The Ramapo PARs have provided significant benefits to NYISO in managing congestion on coordinated flowgates. Balancing congestion surpluses have resulted from relief of transmission paths from central to east New York, indicating that they reduced production costs and congestion.
“Nonetheless, comparable benefits have not been observed from the operation of ABC and JK PARs in the second quarter of 2017,” the report said. “We observed potential opportunities for increased utilization of M2M PARs.”
The normal limit for each PAR-controlled line was more than 500 MW, but flows were generally well below that level. On average, each PAR was adjusted two to five times per day, well below the operational limits of 20 taps/day and 400 taps/month. This was also below the average five to six 30-minute blocks of time per day when the congestion differential between PJM and NYISO exceeded $10/MWh across these PAR-controlled lines.
Reserve Market Performance
Day-ahead 30-minute reserve prices have been substantially elevated since a market rule change in November 2015, driven primarily by the new limitation on scheduling reserves on Long Island (down 250 to 300 MW), an increased 30-minute reserve requirement (up 655 MW) and higher reserve offer prices from some units.
The Monitor found that many units that offer above the standard competitive benchmark — or the estimated marginal cost — in part because of the difficulty in accurately estimating the marginal cost of providing operating reserves.
According to the Monitor, day-ahead offer prices may fall as suppliers gain more experience, which was evident in the second quarter as a large amount of reserve capacity reduced its offer prices from previous years, helping reduce price averages.

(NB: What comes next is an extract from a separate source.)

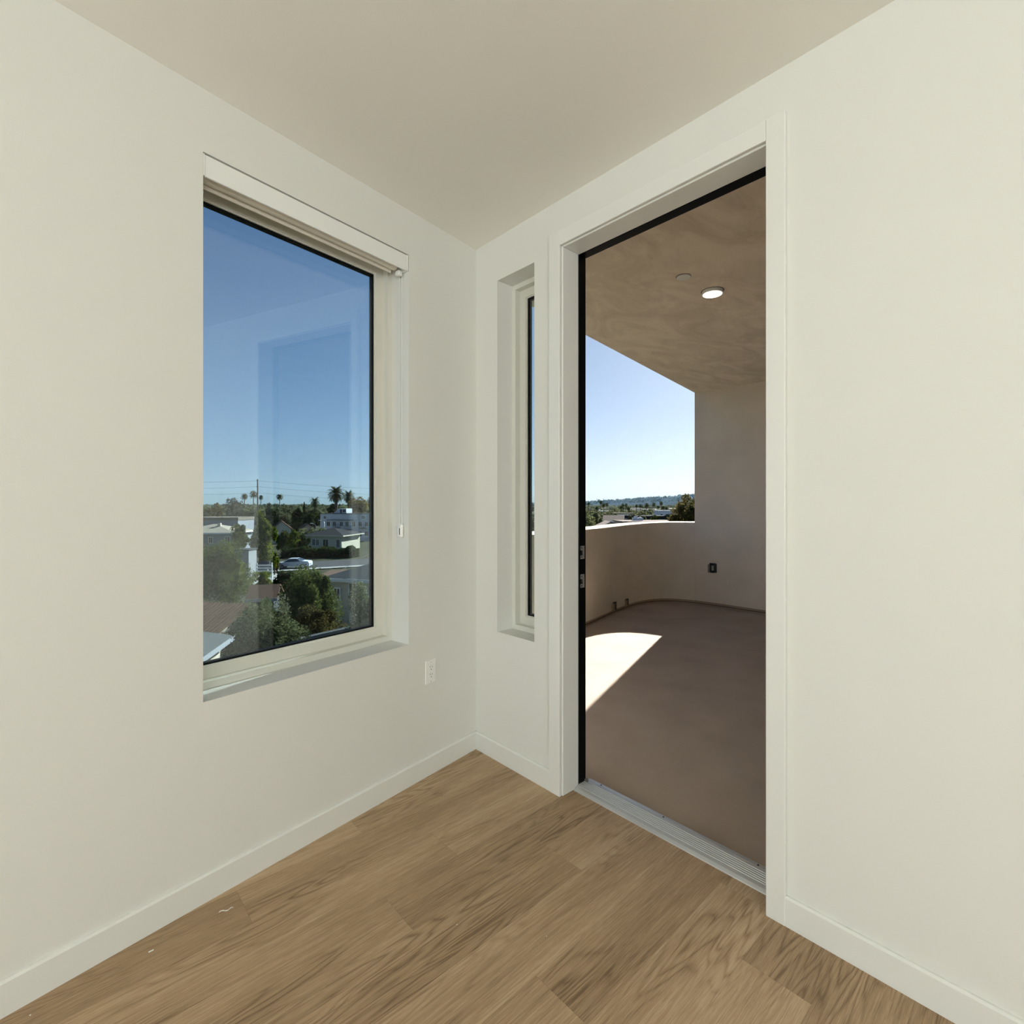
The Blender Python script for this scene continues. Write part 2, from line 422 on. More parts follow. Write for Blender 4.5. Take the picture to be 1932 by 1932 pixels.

The Monitor will consider potential rule changes, including whether to modify the existing $5/MWh “safe harbor” for reserve offers in the market power mitigation measures.
Uplift and Revenue Shortfalls
Guarantee payments were $11.2 million during the quarter, comparable to a year earlier. Those payments rose in New York City and fell in Western New York because of higher gas prices that increased the commitment costs of gas-fired units and supplemental commitment for reliability in the city, and decreased out-of-merit dispatch and commitment of the AES Cayuga coal-fired units in the west.
Congestion shortfalls were $21 million in the day-ahead market and $11 million in the real-time, higher and lower, respectively, than in the same period in 2016.
Transmission outages accounted for roughly 80% of day-ahead market shortfalls in the second quarter, and $17 million were allocated to the responsible transmission owner.
Nearly all the real-time market shortfalls were associated with the North Zone lines, the West Zone lines and the Capital to Hudson Valley lines, with North Zone shortfalls accruing almost entirely because of transmission outages on two days in early April, totaling $4.6 million.
Capacity Market
Second-quarter capacity spot prices ranged from $1.99/kW-month in Rest-of-State to $8.02/kW-month in New York City. The average price includes one month of winter pricing (April) and two months of summer pricing (May and June).
Compared to the previous year, average spot prices fell 21 to 45% in New York City and the New York Control Area (NYCA) and rose 9% to 17% in the G-J Locality and Long Island.
Price changes in all regions were driven largely by changes to the installed reserve margin and net CONE of the proxy unit from the demand curve reset process. Net CONE values rose substantially in both the G-J Locality and on Long Island, while falling in the city and NYCA.
Additionally, import levels averaged 430 MW higher in the second quarter compared to 2016, with noticeably higher imports from PJM more than offsetting reduced imports from ISO-NE.